CHALLENGE
Please give back word for word the lines below, from the first one through the one with "10).build('screw_cap', M['clamp'], op)".

EXTRACTED ENTRIES
□ □ □ □
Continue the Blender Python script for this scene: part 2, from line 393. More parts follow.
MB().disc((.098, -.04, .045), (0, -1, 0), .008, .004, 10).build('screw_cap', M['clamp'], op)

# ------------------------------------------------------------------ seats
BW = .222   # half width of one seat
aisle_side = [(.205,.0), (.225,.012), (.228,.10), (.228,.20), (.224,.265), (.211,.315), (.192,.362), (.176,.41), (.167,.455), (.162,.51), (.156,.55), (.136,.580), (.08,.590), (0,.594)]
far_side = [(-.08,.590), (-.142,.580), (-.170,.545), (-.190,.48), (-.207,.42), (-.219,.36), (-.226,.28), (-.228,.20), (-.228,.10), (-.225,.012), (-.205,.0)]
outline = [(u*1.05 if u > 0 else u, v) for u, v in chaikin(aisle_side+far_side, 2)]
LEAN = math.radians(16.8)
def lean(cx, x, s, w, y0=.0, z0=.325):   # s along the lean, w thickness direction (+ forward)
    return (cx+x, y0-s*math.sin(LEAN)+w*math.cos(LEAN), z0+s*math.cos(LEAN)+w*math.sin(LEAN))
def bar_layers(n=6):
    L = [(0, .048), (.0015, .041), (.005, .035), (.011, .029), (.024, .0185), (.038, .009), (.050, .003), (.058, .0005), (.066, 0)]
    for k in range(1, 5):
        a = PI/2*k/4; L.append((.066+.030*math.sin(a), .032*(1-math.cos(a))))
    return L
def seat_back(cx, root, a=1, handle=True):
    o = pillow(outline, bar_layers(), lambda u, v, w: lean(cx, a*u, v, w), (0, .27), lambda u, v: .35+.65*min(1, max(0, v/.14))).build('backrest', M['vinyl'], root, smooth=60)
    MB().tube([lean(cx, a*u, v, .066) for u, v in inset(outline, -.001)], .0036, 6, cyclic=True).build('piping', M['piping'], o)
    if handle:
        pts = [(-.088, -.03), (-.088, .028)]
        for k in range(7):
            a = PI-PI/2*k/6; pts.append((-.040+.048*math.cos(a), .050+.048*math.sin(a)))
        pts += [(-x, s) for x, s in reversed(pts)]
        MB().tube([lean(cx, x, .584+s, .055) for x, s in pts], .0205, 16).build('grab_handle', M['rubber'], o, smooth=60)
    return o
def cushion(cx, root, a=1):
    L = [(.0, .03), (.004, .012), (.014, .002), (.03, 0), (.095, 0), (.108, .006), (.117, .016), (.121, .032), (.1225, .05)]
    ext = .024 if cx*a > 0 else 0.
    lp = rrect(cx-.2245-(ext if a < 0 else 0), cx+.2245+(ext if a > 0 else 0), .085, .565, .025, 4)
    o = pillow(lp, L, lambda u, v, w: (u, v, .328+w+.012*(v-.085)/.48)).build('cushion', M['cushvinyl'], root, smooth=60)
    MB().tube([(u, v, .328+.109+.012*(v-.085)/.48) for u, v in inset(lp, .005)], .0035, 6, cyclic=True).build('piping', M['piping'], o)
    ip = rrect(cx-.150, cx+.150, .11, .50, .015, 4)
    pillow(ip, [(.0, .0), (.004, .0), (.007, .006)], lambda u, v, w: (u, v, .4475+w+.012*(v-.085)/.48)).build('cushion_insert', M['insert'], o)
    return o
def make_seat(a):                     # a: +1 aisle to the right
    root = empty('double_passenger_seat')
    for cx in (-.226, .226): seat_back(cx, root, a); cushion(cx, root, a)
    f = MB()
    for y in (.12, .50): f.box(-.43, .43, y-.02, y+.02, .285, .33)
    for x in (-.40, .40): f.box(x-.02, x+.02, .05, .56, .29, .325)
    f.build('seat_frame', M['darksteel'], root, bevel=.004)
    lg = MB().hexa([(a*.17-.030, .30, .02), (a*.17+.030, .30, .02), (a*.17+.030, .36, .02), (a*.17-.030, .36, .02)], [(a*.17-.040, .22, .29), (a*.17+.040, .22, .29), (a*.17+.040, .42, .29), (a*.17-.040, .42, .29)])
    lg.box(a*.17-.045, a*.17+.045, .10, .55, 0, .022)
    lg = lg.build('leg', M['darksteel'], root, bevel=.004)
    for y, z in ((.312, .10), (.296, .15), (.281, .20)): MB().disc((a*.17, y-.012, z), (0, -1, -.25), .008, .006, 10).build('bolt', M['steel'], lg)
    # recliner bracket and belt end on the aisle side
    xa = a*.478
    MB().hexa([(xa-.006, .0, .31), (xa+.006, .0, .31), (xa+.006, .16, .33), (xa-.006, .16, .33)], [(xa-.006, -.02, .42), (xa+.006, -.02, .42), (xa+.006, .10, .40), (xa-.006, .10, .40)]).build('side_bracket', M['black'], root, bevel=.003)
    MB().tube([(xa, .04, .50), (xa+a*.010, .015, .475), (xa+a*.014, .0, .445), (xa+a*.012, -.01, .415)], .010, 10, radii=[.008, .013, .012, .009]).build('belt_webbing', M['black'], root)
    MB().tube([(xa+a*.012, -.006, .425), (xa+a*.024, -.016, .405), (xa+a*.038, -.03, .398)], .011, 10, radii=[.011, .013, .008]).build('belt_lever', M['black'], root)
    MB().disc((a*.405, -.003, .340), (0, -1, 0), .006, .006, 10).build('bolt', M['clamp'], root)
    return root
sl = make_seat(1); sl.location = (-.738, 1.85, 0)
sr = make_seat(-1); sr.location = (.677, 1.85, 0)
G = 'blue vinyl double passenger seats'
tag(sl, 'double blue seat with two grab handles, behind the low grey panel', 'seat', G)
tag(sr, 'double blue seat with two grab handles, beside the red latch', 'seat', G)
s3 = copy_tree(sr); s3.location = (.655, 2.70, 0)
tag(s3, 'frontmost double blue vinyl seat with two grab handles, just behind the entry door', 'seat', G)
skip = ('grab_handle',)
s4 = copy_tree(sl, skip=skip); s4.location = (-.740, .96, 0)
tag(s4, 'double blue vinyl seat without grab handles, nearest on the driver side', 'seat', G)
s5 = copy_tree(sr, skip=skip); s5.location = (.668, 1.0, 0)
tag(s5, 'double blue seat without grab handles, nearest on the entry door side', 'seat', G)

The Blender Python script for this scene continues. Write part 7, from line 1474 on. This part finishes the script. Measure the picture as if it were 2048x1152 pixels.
□ □ □ □
FINAL ANSWER
Continue the Blender Python script for this scene: part 2, from line 393. More parts follow.
MB().disc((.098, -.04, .045), (0, -1, 0), .008, .004, 10).build('screw_cap', M['clamp'], op)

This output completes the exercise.